Impact of heatwaves and system shocks on a nearly zero energy educational building: Is it resilient to overheating?

Abstract

The characteristic that describes the extent to which buildings and their systems maintain their performance during shocks is called resilience. Building policies in the EU have already addressed the resilience of buildings against possible hazards (i.e., natural disasters, extreme weathers, fires). However, with increasing overheating risks (e.g., climate change) accompanied by their detrimental health and economic impacts, the thermal performance of nearly zero energy buildings (nZEB) is not guaranteed. This study aims to assess the impact of shocks and combinations on the thermal resilience of educational nZEB against heatwaves (HW) and system shocks (SS) including failure of indirect evaporative cooling (IEC), natural night ventilation (NNV) and solar shading failure (SF). A Modelica model of the building was developed and experimentally validated.
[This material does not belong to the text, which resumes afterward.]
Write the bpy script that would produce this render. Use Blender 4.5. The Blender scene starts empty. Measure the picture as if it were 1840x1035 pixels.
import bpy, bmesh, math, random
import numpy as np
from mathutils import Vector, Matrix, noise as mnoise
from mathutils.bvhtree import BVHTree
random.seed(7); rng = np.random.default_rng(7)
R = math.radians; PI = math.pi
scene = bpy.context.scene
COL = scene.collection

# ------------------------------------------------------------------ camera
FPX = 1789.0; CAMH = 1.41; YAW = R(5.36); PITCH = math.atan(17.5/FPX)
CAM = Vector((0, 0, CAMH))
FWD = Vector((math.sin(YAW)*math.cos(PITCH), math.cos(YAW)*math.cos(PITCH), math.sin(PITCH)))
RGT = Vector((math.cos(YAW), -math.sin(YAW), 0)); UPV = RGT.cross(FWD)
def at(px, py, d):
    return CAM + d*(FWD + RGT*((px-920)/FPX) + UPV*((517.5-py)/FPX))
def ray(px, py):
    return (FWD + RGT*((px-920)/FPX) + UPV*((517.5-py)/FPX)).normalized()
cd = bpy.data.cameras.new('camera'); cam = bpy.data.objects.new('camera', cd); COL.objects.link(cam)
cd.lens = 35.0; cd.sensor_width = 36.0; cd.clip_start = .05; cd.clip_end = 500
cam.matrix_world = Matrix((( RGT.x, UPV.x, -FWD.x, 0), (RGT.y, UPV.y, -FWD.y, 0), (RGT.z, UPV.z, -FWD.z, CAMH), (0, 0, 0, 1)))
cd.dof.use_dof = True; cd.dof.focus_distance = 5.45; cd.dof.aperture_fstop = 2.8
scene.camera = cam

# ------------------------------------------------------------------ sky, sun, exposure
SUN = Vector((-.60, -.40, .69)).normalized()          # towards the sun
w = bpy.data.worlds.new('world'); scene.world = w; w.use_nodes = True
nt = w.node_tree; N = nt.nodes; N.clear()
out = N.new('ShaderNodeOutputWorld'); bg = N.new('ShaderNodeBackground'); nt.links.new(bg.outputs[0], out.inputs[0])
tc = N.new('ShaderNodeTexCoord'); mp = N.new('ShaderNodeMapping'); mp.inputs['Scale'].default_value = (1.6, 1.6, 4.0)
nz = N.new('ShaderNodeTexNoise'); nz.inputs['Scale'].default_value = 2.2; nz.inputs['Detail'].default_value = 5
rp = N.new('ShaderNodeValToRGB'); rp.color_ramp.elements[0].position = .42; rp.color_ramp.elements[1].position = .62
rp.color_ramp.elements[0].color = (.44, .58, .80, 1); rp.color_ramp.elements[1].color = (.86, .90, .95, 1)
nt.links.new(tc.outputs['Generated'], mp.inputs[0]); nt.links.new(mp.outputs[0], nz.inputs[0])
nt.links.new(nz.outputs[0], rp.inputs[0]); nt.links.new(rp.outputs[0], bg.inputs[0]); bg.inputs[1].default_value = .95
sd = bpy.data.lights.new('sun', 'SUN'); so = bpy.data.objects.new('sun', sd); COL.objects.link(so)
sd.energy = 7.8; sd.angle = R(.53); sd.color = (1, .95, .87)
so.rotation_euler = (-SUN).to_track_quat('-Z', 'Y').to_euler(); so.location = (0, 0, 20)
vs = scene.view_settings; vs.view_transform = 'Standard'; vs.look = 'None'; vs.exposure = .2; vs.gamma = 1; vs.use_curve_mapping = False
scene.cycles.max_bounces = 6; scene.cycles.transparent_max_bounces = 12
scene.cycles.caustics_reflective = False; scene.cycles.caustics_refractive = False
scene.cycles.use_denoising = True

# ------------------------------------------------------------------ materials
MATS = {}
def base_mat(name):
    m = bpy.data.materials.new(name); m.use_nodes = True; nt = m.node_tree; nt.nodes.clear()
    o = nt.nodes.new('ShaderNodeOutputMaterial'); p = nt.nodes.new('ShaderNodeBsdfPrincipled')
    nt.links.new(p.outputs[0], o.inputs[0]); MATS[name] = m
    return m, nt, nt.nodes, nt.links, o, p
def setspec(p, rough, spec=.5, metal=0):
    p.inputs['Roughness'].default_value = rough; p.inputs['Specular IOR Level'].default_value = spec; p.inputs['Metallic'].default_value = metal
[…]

Shocks were classified and quantified using the novel normalized degree of shock (doS) index. Heatwaves (HWs) had 20 × to 93 × more critical impact than the worst SS (NNV failure). Additionally SS occurring at the start of the operational period is 1.2 × more critical than SS occurring later in the day as it allowed for significant heat build-up in both classrooms. In future climate scenarios a combination of HWs and power outages will become frequent. This study showed that a combination of a full day of cooling strategy and shading failure occurring on the hottest day of a 6-day long HW, is 10% more critical on both lecture rooms than an individual 10-day long HW. Classroom with heavy thermal mass prolongs the absorptivity of the shocks but delays recovery.